Welcome to The Big Picture, where CULTURED’s critics zoom out for a wider view of the art world. While reviews remain the focus of The Critics’ Table, this space is reserved for longer reflections—treatises, prognostications, diaries, and meanderings. Really, anything goes.
The great novelist and art critic Gary Indiana, who passed away last week in his East Village apartment, leaving a hole in the city’s literary firmament the size of his name state, isn’t generally remembered for his favorable reviews. Maybe it’s because even his positive assessments were not positive—not in tone. They emerged from a deep anticapitalist snobbery; his caustic disdain for the commercial structures and depraved characters of the (art) world was justified, implicitly, on aesthetic as much as political grounds. Though in the universe of his writing—by the rules of his bitchy radicalism—no such distinction exists.

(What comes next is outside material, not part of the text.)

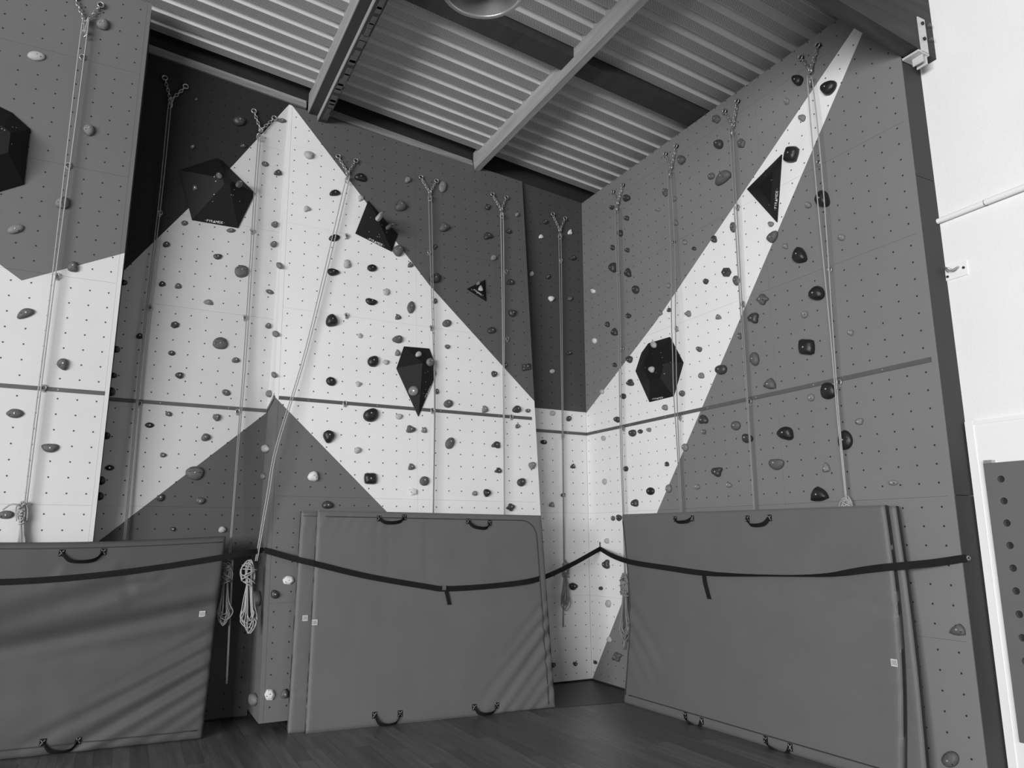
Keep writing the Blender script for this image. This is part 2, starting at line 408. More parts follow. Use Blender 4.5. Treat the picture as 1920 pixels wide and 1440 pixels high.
gb = thing('glulam_beam', (4.6, 2.9, 5.2), 'large laminated timber beam ending at the white wall in the upper right corner', 'beam')
xbeam(MB(), -8, 5.098, 2.848, 2.966, lambda x: 5.112 + .1 * (4.95 - x), .76).build('timber', MAT['glulam'], gb, origin=gb.location)
# angle bracket carrying the beam
mbk = MB()
br = thing('beam_bracket', (4.95, 2.85, 5.1), 'pale steel angle bracket bolted to the end of the large timber beam', 'bracket')
MB().box((4.915, 2.840, 5.10), (4.998, 2.848, 5.392)).build('upright', MAT['brk'], br, origin=br.location)
MB().box((4.875, 2.840, 5.088), (5.0, 2.97, 5.104)).box((4.93, 2.85, 5.03), (4.94, 2.93, 5.09)).box((4.975, 2.85, 5.02), (4.985, 2.93, 5.09)).build('foot', MAT['brk'], br, origin=br.location)
for z in (5.345, 5.215): MB().disc((4.958, 2.840, z), (0, -1, 0), .014, .012, 6).build('bolt', MAT['dark'], br, origin=br.location)
for z in (5.36, 5.24): MB().disc((5.045, 2.848, z), (0, -1, 0), .016, .02, 6).build('bolt', MAT['rail'], br, origin=br.location)
# purlins along y
def purlin(name, x0, x1, drop, mat, label, y0=-3.0):
    z0 = cz((x0 + x1) / 2) - drop
    o = MB().prism([V3((x0, y0, z0)), V3((x1, y0, z0)), V3((x1, y0, z0 + drop + .05)), V3((x0, y0, z0 + drop + .05))], V3((0, 7.33 - y0, 0))).build(name, mat, origin=((x0 + x1)/2, 7.33, z0))
    return o
p2 = purlin('roof_purlin', 3.335, 3.405, .185, MAT['purlin'], ''); tag(p2, 'pale roof purlin meeting the back wall above the short dark recess', 'purlin', 'roof purlins')
pp = thing('roof_purlin', (1.47, 7.33, 6.0), 'dark double purlin meeting the back wall beside the white apex', 'purlin', 'roof purlins')
for (xa, xb, dr, mt, nm) in ((1.378, 1.385, .20, 'purlin', 'lit_side_strip'), (1.385, 1.475, .205, 'purlind', 'timber'), (1.478, 1.484, .268, 'purlin', 'lit_side_strip'), (1.484, 1.575, .27, 'purlind', 'timber')):  # pale strips put the light on the timbers' left sides into colour
    z0 = cz(1.47) - dr
    MB().box((xa, -3, z0), (xb, 7.33, cz(1.47) + .04)).build(nm, MAT[mt], pp, origin=pp.location)
rg = random.Random(5)
for i in range(44):     # bolted splice plates along the dark purlin
    yy = 7.15 - i * .10 - rg.random() * .05; z0 = cz(1.47) - .272
    MB().box((1.495 + rg.random()*.02, yy, z0 - .004), (1.555 + rg.random()*.015, yy + .07 + rg.random()*.05, z0)).build('splice_plate', MAT['rail'], pp, origin=pp.location)
# battens on top of the back wall panels
for i, (xa, xb) in enumerate(((-.7, 1.36), (1.60, 3.32))):
    for dz, hh, dy in ((.0, .055, 0), (.065, .03, .02)):
        mb = MB(); zt = (lambda x: 6.25 - .104 * x) if i == 0 else (lambda x: 6.235 - .104 * x)
        yb = 7.335 - (0 if i == 0 else .03)
        mb.add([(xa, yb + dy, zt(xa) + dz), (xb, yb + dy, zt(xb) + dz), (xb, 7.37, zt(xb) + dz), (xa, 7.37, zt(xa) + dz), (xa, yb + dy, zt(xa) + dz + hh), (xb, yb + dy, zt(xb) + dz + hh), (xb, 7.37, zt(xb) + dz + hh), (xa, 7.37, zt(xa) + dz + hh)],
               [(0,3,2,1),(4,5,6,7),(0,1,5,4),(1,2,6,5),(2,3,7,6),(3,0,4,7)])
        struct(mb.build('trim_%d' % (3 + i * 2 + (dz > 0)), MAT['batten']))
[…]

Yet Indiana did love many things. I know that from the conversations I was lucky enough to have with him over the years (mostly at parties). And I found or remembered more examples, flipping sadly through Vile Days when I learned of his death. The book, which I keep close at hand, anthologizes the writer’s Village Voice columns from 1985–1988, his years as the paper’s senior art critic. The day before, I had attended the press preview for Nicole Eisenman’s new public sculpture in Madison Square Park, and so, as I was thinking about Indiana—and this collection particularly—I was also mulling over Eisenman’s monumentally-scaled anti-monument, Fixed Crane.